The State of Oakland Sports

Oakland Athletics

After years of false promises, trading away our top players for prospects, believing in Billy Beane that one day things will turn around, the light at the end of the tunnel is starting to become visible. Our rotation is one of the best in the league, featuring Cahill, Anderson, Gonzalez, Braden, and Mazzaro. The team ERA at 3.54 is the best in the American League, and 4th best in the Majors. Team WHIP at 1.26 is also 4th best in the majors. One option I've heard thrown out there was acquiring an experienced pitcher next year, and demote Mazzaro, not only to save his arm, but for injury insurance. This is not a bad idea, to have some experience, if we are serious about a playoff run.

The biggest question has been our offense. We are in the bottom half in nearly every batting statistic, including dead last in home runs. The foundation of our lineup needs some serious building, and not just patches from year to year as we have been doing. We need serious 3-4-5 hitters who can drive in runs. There has been talk to acquiring Carl Crawford in the off-season, but personally I don't think he is the answer. He's a fast guy who can get on base and get home, but he is more of a supplement to a primary hitter in the lineup. He won't drive in many runs or hit any out of the park. If we pair him with a power guy like Adam Dunn, then we're in business. The man has wheels though, he fits our small ball scheme perfectly.

As for now, we are 8 games back of Texas for the AL West. There are 39 games left in the season, 7 against Texas and 6 against Anaheim. Last week Texas lost 5 games, and this week they get the twins, who have been very hot this month. We get cleveland, before we start a series with Texas. This should give us momentum. This week should determine where we go from this point as a team, for the rest of the season.


Oakland Raiders

We have been the laughing stock of the NFL for most of the decade. But the atmosphere is finally changing. The biggest change has been new QB Jason Campbell. He's shown alot of intelligence on the field in making the right decisions. He moves well in the pocket to avoid the sack. He's very accurate on his short to mid range passes. My concern is his deep ball, I have yet to see a clean deep ball from Campbell, caught for a large gain. I have much confidence in Campbell though, I think he is someone we can put our faith in, someone we haven't had since Gannon. Also on the offensive side, the offense line has finally been coming into place, things aren't great, but they aren't bad either. Zach Miller has been a beast on the field. Now with a legitimate passer, he will come out onto the national scene as one of the premiere tight ends in the game. The offense will be exciting this year to watch, a bunch of guys who seem like they will play as a unit, and not just 'a bunch of guys.'

On the defensive side of the ball, we have 2 of our top draft picks Houston and McClain. McClain played under Nick Saban at Alabama, a defensive linebacker specialist. McClain is impressing the coaches at training camp, he should quickly rise as a leader on the defensive side by the end of this year, and he understands that role.

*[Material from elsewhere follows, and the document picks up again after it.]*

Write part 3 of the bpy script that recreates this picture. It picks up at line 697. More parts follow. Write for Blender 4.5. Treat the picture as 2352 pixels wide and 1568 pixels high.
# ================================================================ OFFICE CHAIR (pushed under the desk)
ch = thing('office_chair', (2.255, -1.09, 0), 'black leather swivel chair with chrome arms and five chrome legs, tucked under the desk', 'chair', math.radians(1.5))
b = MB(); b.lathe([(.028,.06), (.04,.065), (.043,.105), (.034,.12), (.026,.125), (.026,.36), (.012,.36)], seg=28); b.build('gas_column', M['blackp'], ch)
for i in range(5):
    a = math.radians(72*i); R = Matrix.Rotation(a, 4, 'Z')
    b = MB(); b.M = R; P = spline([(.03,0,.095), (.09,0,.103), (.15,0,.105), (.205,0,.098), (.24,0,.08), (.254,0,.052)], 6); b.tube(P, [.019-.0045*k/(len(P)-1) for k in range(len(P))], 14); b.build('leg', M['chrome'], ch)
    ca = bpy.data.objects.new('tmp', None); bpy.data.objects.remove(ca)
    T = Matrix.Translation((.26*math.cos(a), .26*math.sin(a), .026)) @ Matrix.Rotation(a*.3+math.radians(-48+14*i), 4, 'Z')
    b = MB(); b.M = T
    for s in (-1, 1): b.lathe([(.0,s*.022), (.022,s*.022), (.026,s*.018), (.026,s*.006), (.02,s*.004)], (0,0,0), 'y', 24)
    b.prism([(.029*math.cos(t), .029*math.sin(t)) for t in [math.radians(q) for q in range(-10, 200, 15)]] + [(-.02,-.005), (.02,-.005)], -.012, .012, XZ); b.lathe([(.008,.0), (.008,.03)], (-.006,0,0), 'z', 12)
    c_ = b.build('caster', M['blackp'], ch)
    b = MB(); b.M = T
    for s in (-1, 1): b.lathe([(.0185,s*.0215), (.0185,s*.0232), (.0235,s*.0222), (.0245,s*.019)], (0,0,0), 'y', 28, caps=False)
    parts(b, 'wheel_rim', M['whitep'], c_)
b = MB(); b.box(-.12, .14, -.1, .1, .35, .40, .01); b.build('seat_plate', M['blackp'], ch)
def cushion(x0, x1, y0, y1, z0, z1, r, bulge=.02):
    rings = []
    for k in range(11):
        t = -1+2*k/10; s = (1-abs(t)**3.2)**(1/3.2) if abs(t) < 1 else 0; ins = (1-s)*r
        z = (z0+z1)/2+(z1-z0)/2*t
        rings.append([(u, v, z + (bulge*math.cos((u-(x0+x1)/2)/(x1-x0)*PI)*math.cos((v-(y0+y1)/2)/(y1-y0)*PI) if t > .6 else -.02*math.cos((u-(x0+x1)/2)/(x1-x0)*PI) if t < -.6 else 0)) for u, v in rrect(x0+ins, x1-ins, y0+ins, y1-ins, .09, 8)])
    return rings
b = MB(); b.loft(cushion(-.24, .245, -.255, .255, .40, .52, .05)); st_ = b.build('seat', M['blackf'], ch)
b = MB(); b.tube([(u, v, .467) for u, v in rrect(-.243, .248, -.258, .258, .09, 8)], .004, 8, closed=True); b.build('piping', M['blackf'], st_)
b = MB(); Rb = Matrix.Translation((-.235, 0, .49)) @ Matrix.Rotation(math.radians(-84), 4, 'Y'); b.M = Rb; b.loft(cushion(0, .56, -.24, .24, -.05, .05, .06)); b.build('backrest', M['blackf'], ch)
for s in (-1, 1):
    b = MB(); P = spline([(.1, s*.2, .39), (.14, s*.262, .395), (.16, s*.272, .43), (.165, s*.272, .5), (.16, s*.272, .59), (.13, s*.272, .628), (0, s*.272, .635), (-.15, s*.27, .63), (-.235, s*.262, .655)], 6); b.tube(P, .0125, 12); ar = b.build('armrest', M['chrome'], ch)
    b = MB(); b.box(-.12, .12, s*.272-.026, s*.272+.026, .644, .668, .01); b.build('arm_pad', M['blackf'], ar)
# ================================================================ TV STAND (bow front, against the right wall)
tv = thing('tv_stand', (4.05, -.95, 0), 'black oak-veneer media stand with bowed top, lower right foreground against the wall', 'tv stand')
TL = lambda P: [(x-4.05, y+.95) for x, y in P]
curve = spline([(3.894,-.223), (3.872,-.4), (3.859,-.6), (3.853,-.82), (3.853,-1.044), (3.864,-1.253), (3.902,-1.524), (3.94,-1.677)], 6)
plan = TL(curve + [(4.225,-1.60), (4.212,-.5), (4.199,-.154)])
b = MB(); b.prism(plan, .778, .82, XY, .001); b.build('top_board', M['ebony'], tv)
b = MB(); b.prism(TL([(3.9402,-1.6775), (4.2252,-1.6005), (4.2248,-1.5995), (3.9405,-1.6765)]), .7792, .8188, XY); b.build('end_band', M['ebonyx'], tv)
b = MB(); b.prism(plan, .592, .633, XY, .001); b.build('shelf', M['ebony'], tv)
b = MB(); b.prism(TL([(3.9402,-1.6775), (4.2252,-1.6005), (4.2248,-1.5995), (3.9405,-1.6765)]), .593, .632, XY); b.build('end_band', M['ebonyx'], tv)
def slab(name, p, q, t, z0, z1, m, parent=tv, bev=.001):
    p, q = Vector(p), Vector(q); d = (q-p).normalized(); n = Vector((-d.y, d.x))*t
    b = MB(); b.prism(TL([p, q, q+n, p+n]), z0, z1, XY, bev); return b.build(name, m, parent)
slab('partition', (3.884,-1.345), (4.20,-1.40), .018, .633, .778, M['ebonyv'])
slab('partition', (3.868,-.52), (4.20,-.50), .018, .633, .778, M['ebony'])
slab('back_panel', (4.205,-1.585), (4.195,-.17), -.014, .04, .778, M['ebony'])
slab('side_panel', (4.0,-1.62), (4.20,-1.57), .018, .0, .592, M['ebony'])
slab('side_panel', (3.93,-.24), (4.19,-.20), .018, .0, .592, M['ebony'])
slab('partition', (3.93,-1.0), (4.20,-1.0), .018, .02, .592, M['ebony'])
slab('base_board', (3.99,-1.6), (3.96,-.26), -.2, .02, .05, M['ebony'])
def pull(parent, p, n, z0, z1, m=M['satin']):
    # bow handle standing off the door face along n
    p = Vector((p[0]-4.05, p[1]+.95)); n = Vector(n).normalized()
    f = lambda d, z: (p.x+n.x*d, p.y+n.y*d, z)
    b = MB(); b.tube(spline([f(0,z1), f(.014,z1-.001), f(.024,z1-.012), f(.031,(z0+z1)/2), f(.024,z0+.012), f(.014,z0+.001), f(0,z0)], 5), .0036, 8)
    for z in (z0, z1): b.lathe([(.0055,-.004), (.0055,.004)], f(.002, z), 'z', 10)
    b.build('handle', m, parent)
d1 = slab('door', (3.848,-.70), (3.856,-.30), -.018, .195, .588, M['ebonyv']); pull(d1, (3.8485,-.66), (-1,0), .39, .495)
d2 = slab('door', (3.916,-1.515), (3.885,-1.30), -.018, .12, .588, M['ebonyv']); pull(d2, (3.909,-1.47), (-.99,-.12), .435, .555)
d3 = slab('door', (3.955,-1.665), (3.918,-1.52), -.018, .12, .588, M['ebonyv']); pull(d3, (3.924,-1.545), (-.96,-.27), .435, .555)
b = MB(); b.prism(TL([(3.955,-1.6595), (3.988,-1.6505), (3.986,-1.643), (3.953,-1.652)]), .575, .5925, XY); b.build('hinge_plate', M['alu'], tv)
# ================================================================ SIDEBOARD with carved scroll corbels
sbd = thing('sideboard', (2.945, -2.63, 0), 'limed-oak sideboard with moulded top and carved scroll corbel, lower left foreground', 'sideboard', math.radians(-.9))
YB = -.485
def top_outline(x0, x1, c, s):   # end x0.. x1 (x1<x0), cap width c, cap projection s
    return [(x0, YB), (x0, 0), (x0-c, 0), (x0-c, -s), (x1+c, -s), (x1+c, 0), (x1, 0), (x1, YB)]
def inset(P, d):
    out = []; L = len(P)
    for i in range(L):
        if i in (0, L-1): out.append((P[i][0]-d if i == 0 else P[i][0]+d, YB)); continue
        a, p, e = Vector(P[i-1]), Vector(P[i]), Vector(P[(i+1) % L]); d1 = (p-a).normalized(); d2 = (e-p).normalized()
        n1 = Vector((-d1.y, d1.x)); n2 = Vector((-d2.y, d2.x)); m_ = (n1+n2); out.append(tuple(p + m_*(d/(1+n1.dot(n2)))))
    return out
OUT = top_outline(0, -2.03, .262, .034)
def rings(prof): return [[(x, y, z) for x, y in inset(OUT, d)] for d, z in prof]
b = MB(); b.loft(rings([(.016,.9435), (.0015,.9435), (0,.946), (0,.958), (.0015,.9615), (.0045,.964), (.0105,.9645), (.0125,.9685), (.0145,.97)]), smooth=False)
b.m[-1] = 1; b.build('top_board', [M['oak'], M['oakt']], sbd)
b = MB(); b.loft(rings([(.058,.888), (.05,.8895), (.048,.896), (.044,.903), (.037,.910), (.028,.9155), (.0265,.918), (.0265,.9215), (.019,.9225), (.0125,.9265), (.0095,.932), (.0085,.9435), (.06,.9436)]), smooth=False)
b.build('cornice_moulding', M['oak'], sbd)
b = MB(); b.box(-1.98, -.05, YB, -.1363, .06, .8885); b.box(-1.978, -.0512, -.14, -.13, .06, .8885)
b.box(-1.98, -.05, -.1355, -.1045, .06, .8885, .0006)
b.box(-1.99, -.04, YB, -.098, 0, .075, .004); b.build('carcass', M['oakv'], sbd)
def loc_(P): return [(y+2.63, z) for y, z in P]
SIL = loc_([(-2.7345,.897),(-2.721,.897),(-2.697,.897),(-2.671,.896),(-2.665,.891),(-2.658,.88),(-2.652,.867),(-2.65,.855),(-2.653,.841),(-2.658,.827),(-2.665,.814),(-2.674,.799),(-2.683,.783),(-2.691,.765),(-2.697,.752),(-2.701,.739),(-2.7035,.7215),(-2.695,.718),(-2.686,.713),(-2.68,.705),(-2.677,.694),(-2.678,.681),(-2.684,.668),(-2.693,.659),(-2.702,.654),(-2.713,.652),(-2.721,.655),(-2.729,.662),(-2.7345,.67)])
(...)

The Defensive line looks exciting this year. Houston has already been making an impact in pre-season. Wimbley had a career game with 4 sacks in the first half against the bears. Tommy Kelly looks like he lost alot of weight, as he looks like he's taking his job seriously now. But in my opinion one of the biggest changes is losing defensive coordinator Ryan. This defense should have a completely new attitude of playing solid and aggressive.

Oakland was the 5th worst team in Offensive time of possession, that means the defense was always on the field. It was obvious from watching games that the defense was able to hold their own only for so long. But they couldn't hold both the defense and the offense up. It was an impossible situation. Yet under these circumstances the still kept us in games. We had 5 wins in 2009. Four of our loses were by a touchdown or less.

This year there is a change, this isn't the same patched up Raider team of the past. We have been trying for changes that give us instant success. But finally we have a young team who want to do something with this team. 2010 will be the turnaround year for the Raiders, how drastically we turn we will have to see.